-- TASK PROMPT --
Print, word for word, the opening line of the data below and every line after it through the line that contains "scene.camera = cam", but not the pictures.
──────── PROVIDED MATERIAL
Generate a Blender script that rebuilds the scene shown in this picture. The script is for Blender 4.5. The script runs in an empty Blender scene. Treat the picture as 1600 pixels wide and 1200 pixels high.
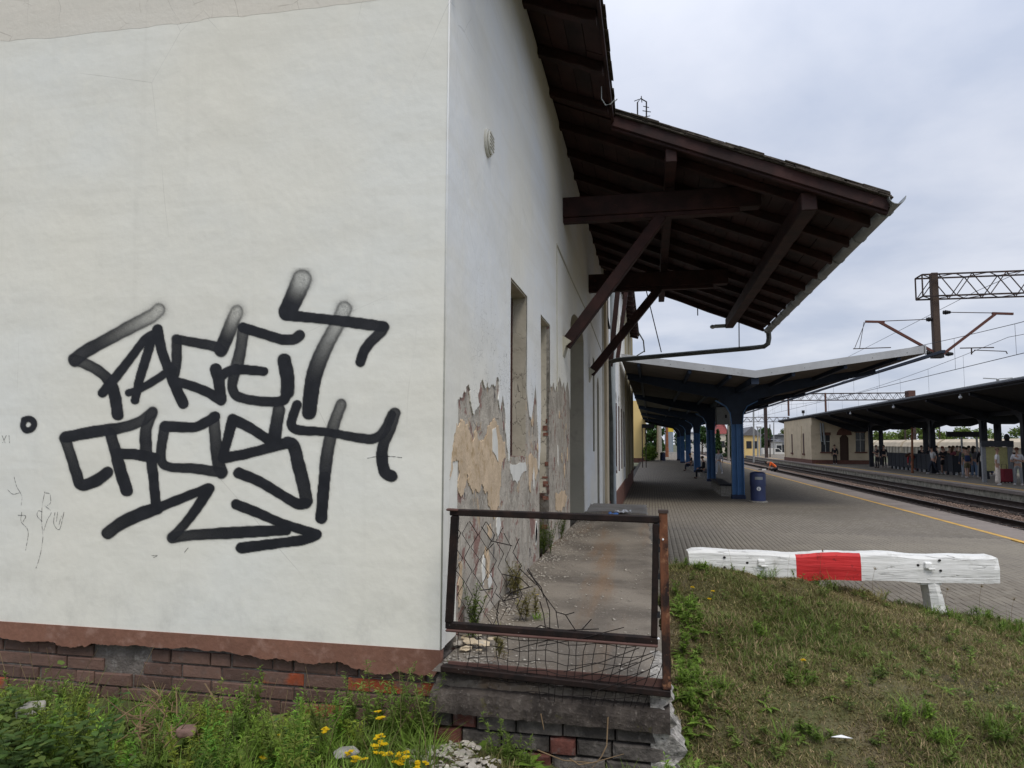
import bpy, bmesh, math, random
import numpy as np
from mathutils import Vector, Matrix, noise as mnoise

# ------------------------------------------------------------------ camera, sky, sun, exposure
scene = bpy.context.scene
COL = scene.collection
R = math.radians
CAM_F, CAM_YAW, CAM_PITCH, CAM_ROLL = 1085.0, 11.34, 4.79, 0.28


def cam_basis():
    y, p, r = R(CAM_YAW), R(CAM_PITCH), R(CAM_ROLL)
    fw = Vector((-math.sin(y) * math.cos(p), math.cos(y) * math.cos(p), math.sin(p)))
    rt = Vector((math.cos(y), math.sin(y), 0))
    up = rt.cross(fw)
    return math.cos(r) * rt + math.sin(r) * up, -math.sin(r) * rt + math.cos(r) * up, fw


RT, UP, FW = cam_basis()
cam_data = bpy.data.cameras.new('camera')
cam = bpy.data.objects.new('camera', cam_data)
COL.objects.link(cam)
cam.matrix_world = Matrix((RT, UP, -FW)).transposed().to_4x4()
cam_data.sensor_width = 36.0
cam_data.lens = CAM_F / 1600 * 36.0
cam_data.clip_start = 0.05
cam_data.clip_end = 3000
scene.camera = cam

SUN_DIR = Vector((0.30, -0.52, 0.85)).normalized()
world = bpy.data.worlds.new('World')
scene.world = world
world.use_nodes = True
wn, wl = world.node_tree.nodes, world.node_tree.links
bg = wn['Background']
bg.inputs['Strength'].default_value = 0.1
sky = wn.new('ShaderNodeTexSky')
sky.sky_type = 'NISHITA'
sky.sun_disc = False
sky.sun_elevation = math.asin(SUN_DIR.z)
sky.sun_rotation = math.atan2(SUN_DIR.x, SUN_DIR.y)
tc = wn.new('ShaderNodeTexCoord')
sx = wn.new('ShaderNodeSeparateXYZ')
wl.new(tc.outputs['Generated'], sx.inputs[0])


def wmath(op, a, b=None, clamp=False):
    n = wn.new('ShaderNodeMath')
    n.operation = op
    n.use_clamp = clamp
    for i, v in enumerate((a, b)):
        if v is None:
            continue
        if isinstance(v, (int, float)):
            n.inputs[i].default_value = v
        else:
            wl.new(v, n.inputs[i])
    return n.outputs[0]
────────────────
-- OUTPUT --
Generate a Blender script that rebuilds the scene shown in this picture. The script is for Blender 4.5. The script runs in an empty Blender scene. Treat the picture as 1600 pixels wide and 1200 pixels high.
import bpy, bmesh, math, random
import numpy as np
from mathutils import Vector, Matrix, noise as mnoise

# ------------------------------------------------------------------ camera, sky, sun, exposure
scene = bpy.context.scene
COL = scene.collection
R = math.radians
CAM_F, CAM_YAW, CAM_PITCH, CAM_ROLL = 1085.0, 11.34, 4.79, 0.28


def cam_basis():
    y, p, r = R(CAM_YAW), R(CAM_PITCH), R(CAM_ROLL)
    fw = Vector((-math.sin(y) * math.cos(p), math.cos(y) * math.cos(p), math.sin(p)))
    rt = Vector((math.cos(y), math.sin(y), 0))
    up = rt.cross(fw)
    return math.cos(r) * rt + math.sin(r) * up, -math.sin(r) * rt + math.cos(r) * up, fw


RT, UP, FW = cam_basis()
cam_data = bpy.data.cameras.new('camera')
cam = bpy.data.objects.new('camera', cam_data)
COL.objects.link(cam)
cam.matrix_world = Matrix((RT, UP, -FW)).transposed().to_4x4()
cam_data.sensor_width = 36.0
cam_data.lens = CAM_F / 1600 * 36.0
cam_data.clip_start = 0.05
cam_data.clip_end = 3000
scene.camera = cam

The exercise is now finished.